Tiga kesukaran dalam metodologi penelitian tindakan kelas dapat dirumuskan sehubungan dengan kerumitan dari PBM.

(1) Perlunya suatu model empiric yang dapat memetakan PBM berdasarkan komponen pelaku, interaksi komponen, dan konteks dari proses.
(2) Norma dan nilai yang berubah-ubah menurut sekolah dan kelas perlu dipisahkan menurut langsung-tidaknya peranannya terhadap PBM. Pemisahan ini membantu dalam mendokumentasi hasil penelitian.
(3) Fungsi evaluatif dari penelitian, karena kehidupan kelas menyangkut nilai dan norma yang diaktualisasikan sebagai budaya kelas, perlu dilihat sebagai isu terpisah.

Dapat dimengerti mengapa banyak penelitian yang mencoba menghindari kesukaran di atas karena alasan bahwa norma dan nilai sukar diobservasi dan bahkan bersipat maya (elusif). Kondisi ini kurang sejalan dengan pandangan penelitian standar yang mensyaratkan bahwa obyek penelitian harus dapat diamati, dimanipulasi, dan diukur. Pandangan sederhana ini telah membawa upaya untuk memahami kehidupan kelas kurang berkembang.

Proses wacana dalam mengkonstruksi pengetahuan selalu melibatkan motif (Mathiesen, 1994), tetapi pandangan ini bersifat kontradiktif dengan criteria dalam penelitian standar. Karena: Penelitian tindakan kelas (oleh penelitian standar) tidak bertujuan, dan sebenarnya tidak mampu, memanpankan “fakta” dalam pengertian yang sederhana sekalipun, tidak juga “fakta” dapat langsung menjurus pada kebijakan atau pelaksanaan yang dapat memperbaiki nasib manusia (Biddle dan Anderson, 1986).

Kurang berhasilnya penelitian standar mengatasi ketidak-mampuan tersebut disebabkan oleh penggunaan metodologi yang kurang potensil menangani sifat elusive fakta yang selalu merupakan permasalahan. Walaupun demikian, peneliti perlu tetap mengusahakan pengungkapan masalah dalam kelas meningkatkan kemampuan metodologi untuk membuat perkiraan yang cukup beralasan. Peneliti perlu meyakini bahwa suatu penelitian yang walaupun belum sempurna tetapi berupaya memecahkan masalah nyata dapat meningkatkan citra profesional yang lebih baik daripada sikap ketidak-perdulian profesional.

Mendeskripsikan Pengetahuan, Nilai dan Norma

Sifat data dari PBM yang elusive merupakan sumber kesulitan dalam mengembangkan penelitian-kelas,; yaitu, pengamatan PBM tidak dapat menghasilkan perumusan langsung mengenai apa yang dipikirkan dan dirasakan oleh pengajar.
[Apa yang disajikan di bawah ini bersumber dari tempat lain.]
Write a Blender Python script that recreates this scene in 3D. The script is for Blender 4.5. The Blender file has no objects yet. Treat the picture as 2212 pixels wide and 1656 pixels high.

Dengan hanya meminta pengajar untuk menyatakan apa yang diyakini dan diketahuinya tidak menjamin bahwa apa yang dilaporkan dapat mengungkapkan pandangannya yang lebih mendalam. Mengabaikan kemungkinan seseorang mencoba memberi ‘kesan’ pandai, menimbulkan kesukaran dalam memperkirakan apa yang dilaporkan. Jikapun tersedia cara tertentu untuk melaporkan proses mentalnya, ini masih dipersulit oleh peristilahan yang belum dikodifikasi untuk memungkinkan berlangsungnya suatu komunikasi.

Belum ada solusi teoretis yang cukup memadai untuk mengembangkan suatu metodologi yang mampu merumuskan hasil observasi sebagai fakta. Metodologi yang ada mungkin belum mampu mengungkapkan bagaimana pengajar memikirkan pekerjaan mereka. Sebaliknya, pengajar juga kurang mampu mengungkapkan keragaman pandangan yang digunakannya untuk berbagai konteks. Keadaan ini digambarkan oleh Schwab (1959) sebagai kesenjangan konseptualisasi: Konsep yang dikembangkan oleh pihak akademisi kurang lentur dalam mendeskripsikan pengetahuan-praktis pengajar.